» TASK: Can you write out the whole listing exactly?

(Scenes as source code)

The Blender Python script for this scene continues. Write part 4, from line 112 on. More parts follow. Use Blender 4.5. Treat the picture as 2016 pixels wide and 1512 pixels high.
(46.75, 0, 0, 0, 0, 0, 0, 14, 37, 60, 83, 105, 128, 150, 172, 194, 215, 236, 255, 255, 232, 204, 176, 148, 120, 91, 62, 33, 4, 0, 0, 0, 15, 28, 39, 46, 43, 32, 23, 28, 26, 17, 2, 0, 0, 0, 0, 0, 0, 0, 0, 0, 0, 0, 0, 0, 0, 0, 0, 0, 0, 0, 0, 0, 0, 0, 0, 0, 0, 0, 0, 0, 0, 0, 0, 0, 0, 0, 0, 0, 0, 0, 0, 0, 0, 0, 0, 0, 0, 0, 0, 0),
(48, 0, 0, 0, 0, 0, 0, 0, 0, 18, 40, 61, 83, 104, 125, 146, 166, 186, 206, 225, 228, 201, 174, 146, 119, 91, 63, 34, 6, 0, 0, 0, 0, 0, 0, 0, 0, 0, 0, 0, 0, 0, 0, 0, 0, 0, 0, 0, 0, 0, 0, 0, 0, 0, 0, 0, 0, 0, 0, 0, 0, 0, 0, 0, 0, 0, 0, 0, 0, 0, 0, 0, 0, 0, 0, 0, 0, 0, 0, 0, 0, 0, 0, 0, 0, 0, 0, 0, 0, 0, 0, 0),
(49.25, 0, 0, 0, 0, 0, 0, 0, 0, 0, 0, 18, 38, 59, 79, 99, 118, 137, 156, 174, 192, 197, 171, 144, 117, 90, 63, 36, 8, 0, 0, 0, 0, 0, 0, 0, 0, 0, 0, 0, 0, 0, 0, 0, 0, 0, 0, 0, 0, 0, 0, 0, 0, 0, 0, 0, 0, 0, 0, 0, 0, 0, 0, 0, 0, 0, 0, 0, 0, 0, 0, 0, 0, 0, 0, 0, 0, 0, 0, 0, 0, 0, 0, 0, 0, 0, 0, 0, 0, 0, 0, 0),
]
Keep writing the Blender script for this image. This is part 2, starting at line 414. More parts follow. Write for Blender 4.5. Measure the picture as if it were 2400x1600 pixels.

» EXERCISE OUTPUT:
The Blender Python script for this scene continues. Write part 4, from line 112 on. More parts follow. Use Blender 4.5. Treat the picture as 2016 pixels wide and 1512 pixels high.
(46.75, 0, 0, 0, 0, 0, 0, 14, 37, 60, 83, 105, 128, 150, 172, 194, 215, 236, 255, 255, 232, 204, 176, 148, 120, 91, 62, 33, 4, 0, 0, 0, 15, 28, 39, 46, 43, 32, 23, 28, 26, 17, 2, 0, 0, 0, 0, 0, 0, 0, 0, 0, 0, 0, 0, 0, 0, 0, 0, 0, 0, 0, 0, 0, 0, 0, 0, 0, 0, 0, 0, 0, 0, 0, 0, 0, 0, 0, 0, 0, 0, 0, 0, 0, 0, 0, 0, 0, 0, 0, 0, 0),
(48, 0, 0, 0, 0, 0, 0, 0, 0, 18, 40, 61, 83, 104, 125, 146, 166, 186, 206, 225, 228, 201, 174, 146, 119, 91, 63, 34, 6, 0, 0, 0, 0, 0, 0, 0, 0, 0, 0, 0, 0, 0, 0, 0, 0, 0, 0, 0, 0, 0, 0, 0, 0, 0, 0, 0, 0, 0, 0, 0, 0, 0, 0, 0, 0, 0, 0, 0, 0, 0, 0, 0, 0, 0, 0, 0, 0, 0, 0, 0, 0, 0, 0, 0, 0, 0, 0, 0, 0, 0, 0, 0),
(49.25, 0, 0, 0, 0, 0, 0, 0, 0, 0, 0, 18, 38, 59, 79, 99, 118, 137, 156, 174, 192, 197, 171, 144, 117, 90, 63, 36, 8, 0, 0, 0, 0, 0, 0, 0, 0, 0, 0, 0, 0, 0, 0, 0, 0, 0, 0, 0, 0, 0, 0, 0, 0, 0, 0, 0, 0, 0, 0, 0, 0, 0, 0, 0, 0, 0, 0, 0, 0, 0, 0, 0, 0, 0, 0, 0, 0, 0, 0, 0, 0, 0, 0, 0, 0, 0, 0, 0, 0, 0, 0, 0),
]
Keep writing the Blender script for this image. This is part 2, starting at line 414. More parts follow. Write for Blender 4.5. Measure the picture as if it were 2400x1600 pixels.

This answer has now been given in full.